Trump on Monday said that French President Emmanuel Macron’s recent comments that NATO was undergoing “brain death” were “very insulting.”

"I think that's insulting to a lot of different forces," Trump told reporters Monday, saying that Macron’s remarks were a “very, very nasty statement, essentially to 28 countries.” 

"You just can't go around making statements like that about NATO. It's very disrespectful,” Trump added.

“It symbolizes the underlying and basic truth, which is that this is an alliance well past its sell-by date, which [has] no real, coherent reason for existing. What makes all these quarrels between Trump, Erdogan and Macron so bizarre is that all of them have at various times said the same thing; all of them have questioned the reason for NATO existing; all of them have questioned the sense of this quarrel with Russia,” Mercouris explained.

“Unfortunately, what is happening is that beneath the surface of all these quarrels, the people who are making the real decisions in NATO are increasingly becoming not so much the big political leaders as the officials” who are part of the NATO bureaucracy, Mercouris said. “And the officials do have all kinds of strategies.” 

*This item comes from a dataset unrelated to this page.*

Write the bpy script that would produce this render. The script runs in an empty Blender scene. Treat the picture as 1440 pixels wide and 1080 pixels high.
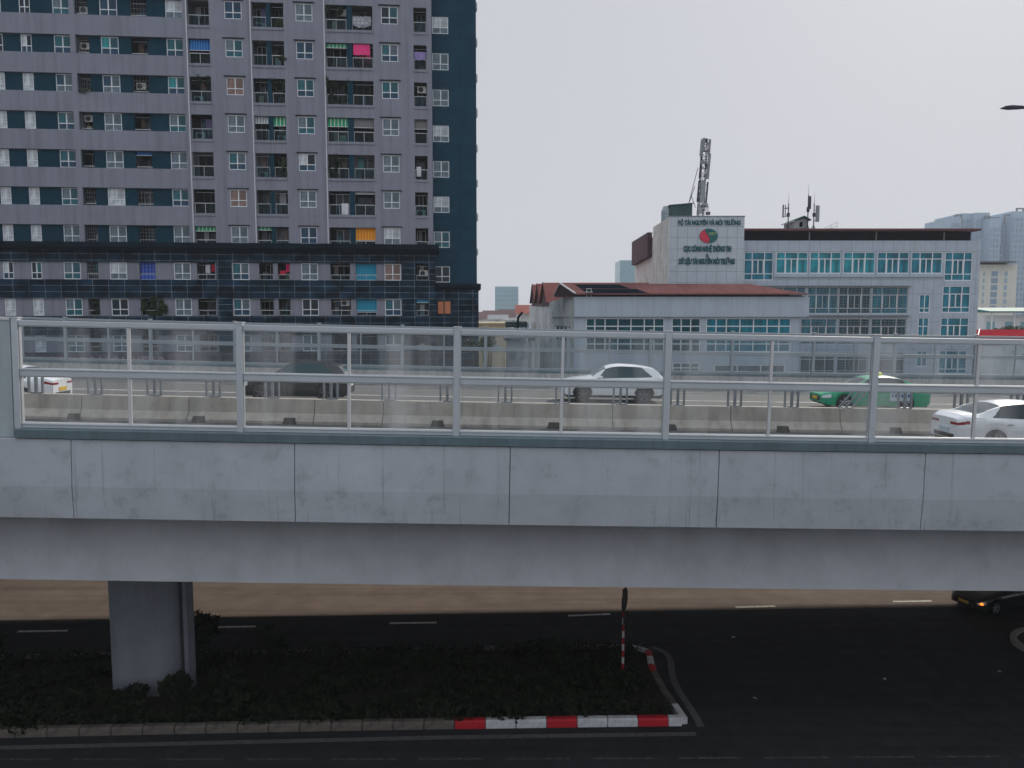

“There is still, as we have seen so vividly in the impeachment proceedings in the US, a desire for further confrontation with Russia, a desire to move military forces over closer to Russia, a desire to play all kinds of geopolitical chess games against Russia in the Balkans and all sorts of other places,” he continued. 

“Because the political leaders are unable and unwilling in some cases to get a grip on this process, the drift toward further confrontation continues. Because that's what the bureaucracy is programmed to do. That will only change if there is a major crisis … or unless some political leader within NATO finally manages to break free of all the other constraints and finally get a grip on the situation,” Mercouris noted.